- DIRECTIONS -
Pictures stay out of the copy. Repeat exactly the lines from the first entry below through the line that contains "keep = wgt;", and nothing beyond.

- Some records -
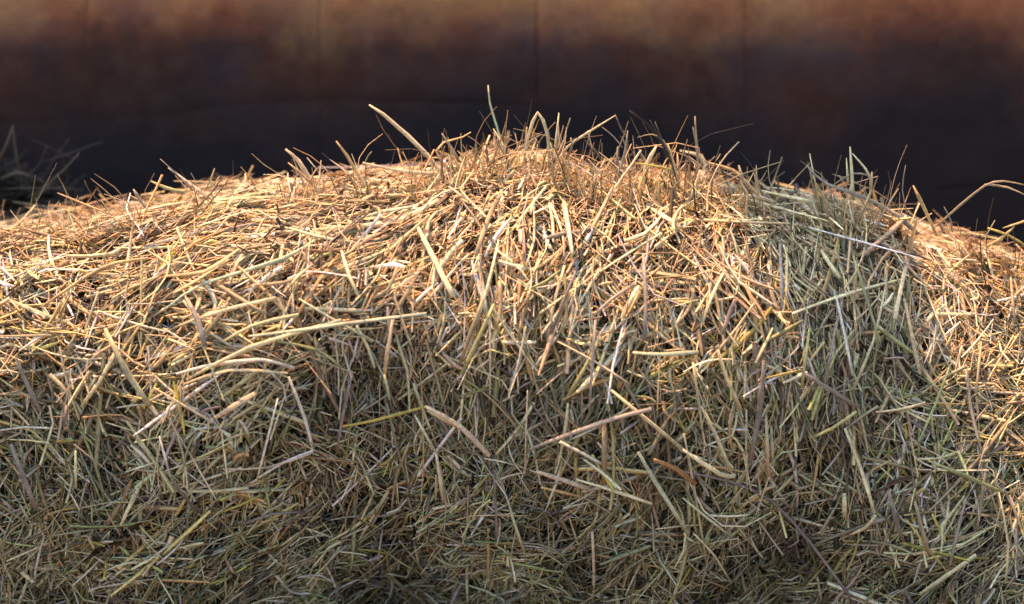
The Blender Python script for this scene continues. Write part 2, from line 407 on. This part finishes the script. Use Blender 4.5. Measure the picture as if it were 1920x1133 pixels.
parts.append(scatter(5200, -0.002, 0.012, 0.050, 0.0046, WIDE, 0.2, 0.2, K=7, kink=0.35, bend=0.14, flat=.10, tip=0, twist=.5))
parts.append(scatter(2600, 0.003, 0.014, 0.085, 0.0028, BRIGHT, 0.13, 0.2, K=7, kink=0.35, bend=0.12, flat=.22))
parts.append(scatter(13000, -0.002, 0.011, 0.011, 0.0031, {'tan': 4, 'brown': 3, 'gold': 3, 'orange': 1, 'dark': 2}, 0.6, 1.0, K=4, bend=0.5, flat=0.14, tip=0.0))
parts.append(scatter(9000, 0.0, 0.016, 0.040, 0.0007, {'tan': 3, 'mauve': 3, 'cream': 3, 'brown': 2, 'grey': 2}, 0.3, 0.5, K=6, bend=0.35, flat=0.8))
# pale and greenish stems that show over the dark lower face
def low(n):
    global wgt
    keep = wgt; m_ = (cyp.ravel() > 520 + 0 * cyp.ravel()); wgt = keep * m_; wgt = wgt / wgt.sum()
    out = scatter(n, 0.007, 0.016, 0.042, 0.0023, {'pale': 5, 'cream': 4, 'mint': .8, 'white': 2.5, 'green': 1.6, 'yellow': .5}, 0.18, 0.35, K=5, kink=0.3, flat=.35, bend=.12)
    wgt = keep; return out
parts.append(low(7600))
# tufts and wads: stems that lie together
def tufts(cpos, cnrm, cang, per, spread, L, Wd, mix, lift, fan=0.22, **kw):
    m = len(cpos); k = np.repeat(np.arange(m), per); n = len(k); nrm = cnrm[k]; ang = cang[k] + rng.normal(0, fan, n)
    tang = nz(frame_dirs(nrm, ang) + nrm * (np.repeat(lift[:, None], per, 0) + rng.normal(0, .12, (n, 1))))
    ln = np.minimum(rng.lognormal(math.log(L), .35, n), 0.085); pos = cpos[k] + rng.normal(0, spread, (n, 3)) * [1, .6, .8] + tang * (ln * rng.uniform(.15, .5, n))[:, None]
    return bulk(pos, nrm, tang, ln, rng.lognormal(math.log(Wd), .4, n), colours(n, mix), K=6, **kw)
TP, TN = sample(420); ta = lie(*to_px(TP)); parts.append(tufts(TP + TN * .006, TN, ta + rng.choice([0, math.pi], 420), 16, .0045, .042, .0018, {'gold': 3, 'cream': 2, 'tan': 4, 'pale': 2, 'green': 1.5, 'brown': 2, 'mauve': 1}, rng.uniform(-.05, .15, 420), kink=.2, bend=.12))
gq = [q for q in (bvh.ray_cast(CAM, ray(rnd.uniform(1450, 1690), rnd.uniform(400, 740))) for _ in range(80)) if q[0] is not None]
parts.append(tufts(np.array([q[0] for q in gq]) + [0, -.008, 0], np.repeat([[0., -1., .15]], len(gq), 0), rng.normal(-1.6, .28, len(gq)), 12, .006, .050, .0022, {'pale': 2, 'green': 2, 'mint': .5, 'grey': 2, 'tan': 3, 'brown': 2.5}, rng.uniform(-.1, .1, len(gq)), kink=.2, bend=.1, flat=.3))
cr = [(540,1.9),(600,1.6),(690,1.9),(800,1.2),(860,1.9),(905,1.2),(950,1.1),(1000,1.7),(1045,1.3),(1075,1.8),(1110,1.4),(1165,1.7),(1215,1.3),(1262,1.9),(1300,1.5),(1400,2.2),(1425,1.8),(1560,2.4),(1600,1.7),(1640,2.5),(1690,2.4),(1840,2.2),(1890,.9),(150,2.7),(210,2.5),(300,2.4),(370,.5),(430,2.6),(60,.6)]
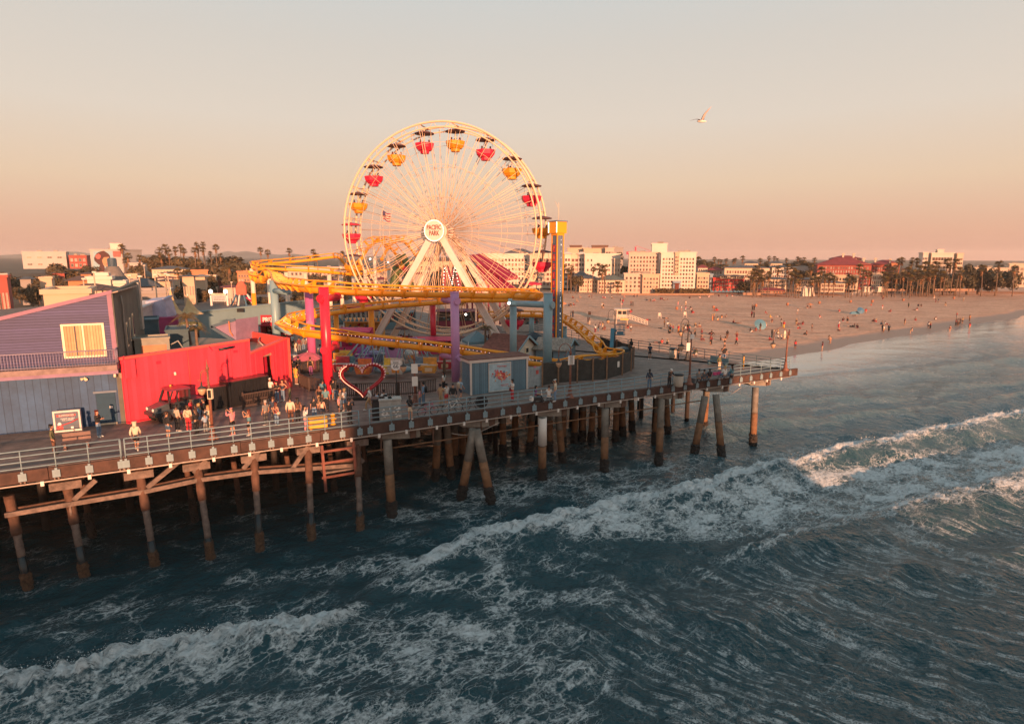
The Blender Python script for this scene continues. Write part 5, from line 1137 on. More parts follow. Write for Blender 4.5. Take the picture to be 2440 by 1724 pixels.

- FINISHED TASK -
The Blender Python script for this scene continues. Write part 2, from line 407 on. This part finishes the script. Use Blender 4.5. Measure the picture as if it were 1920x1133 pixels.
parts.append(scatter(5200, -0.002, 0.012, 0.050, 0.0046, WIDE, 0.2, 0.2, K=7, kink=0.35, bend=0.14, flat=.10, tip=0, twist=.5))
parts.append(scatter(2600, 0.003, 0.014, 0.085, 0.0028, BRIGHT, 0.13, 0.2, K=7, kink=0.35, bend=0.12, flat=.22))
parts.append(scatter(13000, -0.002, 0.011, 0.011, 0.0031, {'tan': 4, 'brown': 3, 'gold': 3, 'orange': 1, 'dark': 2}, 0.6, 1.0, K=4, bend=0.5, flat=0.14, tip=0.0))
parts.append(scatter(9000, 0.0, 0.016, 0.040, 0.0007, {'tan': 3, 'mauve': 3, 'cream': 3, 'brown': 2, 'grey': 2}, 0.3, 0.5, K=6, bend=0.35, flat=0.8))
# pale and greenish stems that show over the dark lower face
def low(n):
    global wgt
    keep = wgt; m_ = (cyp.ravel() > 520 + 0 * cyp.ravel()); wgt = keep * m_; wgt = wgt / wgt.sum()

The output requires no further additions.